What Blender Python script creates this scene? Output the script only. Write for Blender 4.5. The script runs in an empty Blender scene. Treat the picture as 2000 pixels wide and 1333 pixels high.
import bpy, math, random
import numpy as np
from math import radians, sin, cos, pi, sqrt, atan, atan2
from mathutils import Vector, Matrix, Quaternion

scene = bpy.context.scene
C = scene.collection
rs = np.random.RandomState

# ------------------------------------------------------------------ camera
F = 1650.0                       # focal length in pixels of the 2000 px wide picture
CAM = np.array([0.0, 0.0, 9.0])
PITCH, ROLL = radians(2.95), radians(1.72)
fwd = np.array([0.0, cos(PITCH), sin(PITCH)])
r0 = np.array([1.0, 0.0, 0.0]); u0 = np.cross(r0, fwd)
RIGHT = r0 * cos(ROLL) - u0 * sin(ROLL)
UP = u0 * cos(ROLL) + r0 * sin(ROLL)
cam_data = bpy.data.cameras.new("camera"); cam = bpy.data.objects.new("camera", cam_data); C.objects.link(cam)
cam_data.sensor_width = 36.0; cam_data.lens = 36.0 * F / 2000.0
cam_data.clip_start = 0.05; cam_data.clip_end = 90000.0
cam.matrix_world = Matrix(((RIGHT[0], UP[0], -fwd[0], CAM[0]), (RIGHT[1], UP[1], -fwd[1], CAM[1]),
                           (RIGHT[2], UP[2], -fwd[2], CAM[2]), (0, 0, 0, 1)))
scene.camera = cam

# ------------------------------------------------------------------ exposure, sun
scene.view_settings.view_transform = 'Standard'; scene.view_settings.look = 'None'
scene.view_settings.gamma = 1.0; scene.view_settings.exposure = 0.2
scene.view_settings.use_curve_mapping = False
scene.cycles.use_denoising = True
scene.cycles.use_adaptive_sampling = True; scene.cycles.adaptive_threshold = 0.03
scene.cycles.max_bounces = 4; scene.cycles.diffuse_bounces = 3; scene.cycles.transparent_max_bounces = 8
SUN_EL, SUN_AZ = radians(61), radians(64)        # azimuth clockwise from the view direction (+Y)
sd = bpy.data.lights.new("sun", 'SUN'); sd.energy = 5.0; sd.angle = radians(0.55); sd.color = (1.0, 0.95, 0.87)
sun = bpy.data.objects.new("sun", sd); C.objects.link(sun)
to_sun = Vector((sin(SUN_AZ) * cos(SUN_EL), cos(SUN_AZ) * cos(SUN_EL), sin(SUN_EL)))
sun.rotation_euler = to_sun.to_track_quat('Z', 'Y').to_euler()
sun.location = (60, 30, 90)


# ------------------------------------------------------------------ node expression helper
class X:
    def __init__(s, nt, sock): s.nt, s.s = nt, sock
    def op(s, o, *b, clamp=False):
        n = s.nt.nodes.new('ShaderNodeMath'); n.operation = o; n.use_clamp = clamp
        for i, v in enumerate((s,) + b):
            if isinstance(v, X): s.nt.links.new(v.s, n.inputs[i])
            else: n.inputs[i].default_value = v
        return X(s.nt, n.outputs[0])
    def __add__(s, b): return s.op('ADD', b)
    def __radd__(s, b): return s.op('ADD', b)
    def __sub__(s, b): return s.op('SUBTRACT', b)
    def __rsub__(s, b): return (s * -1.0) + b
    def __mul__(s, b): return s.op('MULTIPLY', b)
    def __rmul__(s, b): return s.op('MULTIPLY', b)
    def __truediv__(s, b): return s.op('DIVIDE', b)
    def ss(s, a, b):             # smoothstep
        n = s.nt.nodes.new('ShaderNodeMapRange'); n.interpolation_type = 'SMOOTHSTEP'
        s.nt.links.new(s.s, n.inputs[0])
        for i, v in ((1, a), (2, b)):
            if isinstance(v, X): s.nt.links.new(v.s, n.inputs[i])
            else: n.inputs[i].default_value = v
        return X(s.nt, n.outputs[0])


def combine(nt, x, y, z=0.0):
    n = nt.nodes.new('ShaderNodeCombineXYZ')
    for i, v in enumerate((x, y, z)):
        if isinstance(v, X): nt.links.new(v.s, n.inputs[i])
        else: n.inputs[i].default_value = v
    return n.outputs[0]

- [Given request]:
Pull out all lines in the data above that include "pixels".

- [Written answer]:
What Blender Python script creates this scene? Output the script only. Write for Blender 4.5. The script runs in an empty Blender scene. Treat the picture as 2000 pixels wide and 1333 pixels high.
F = 1650.0                       # focal length in pixels of the 2000 px wide picture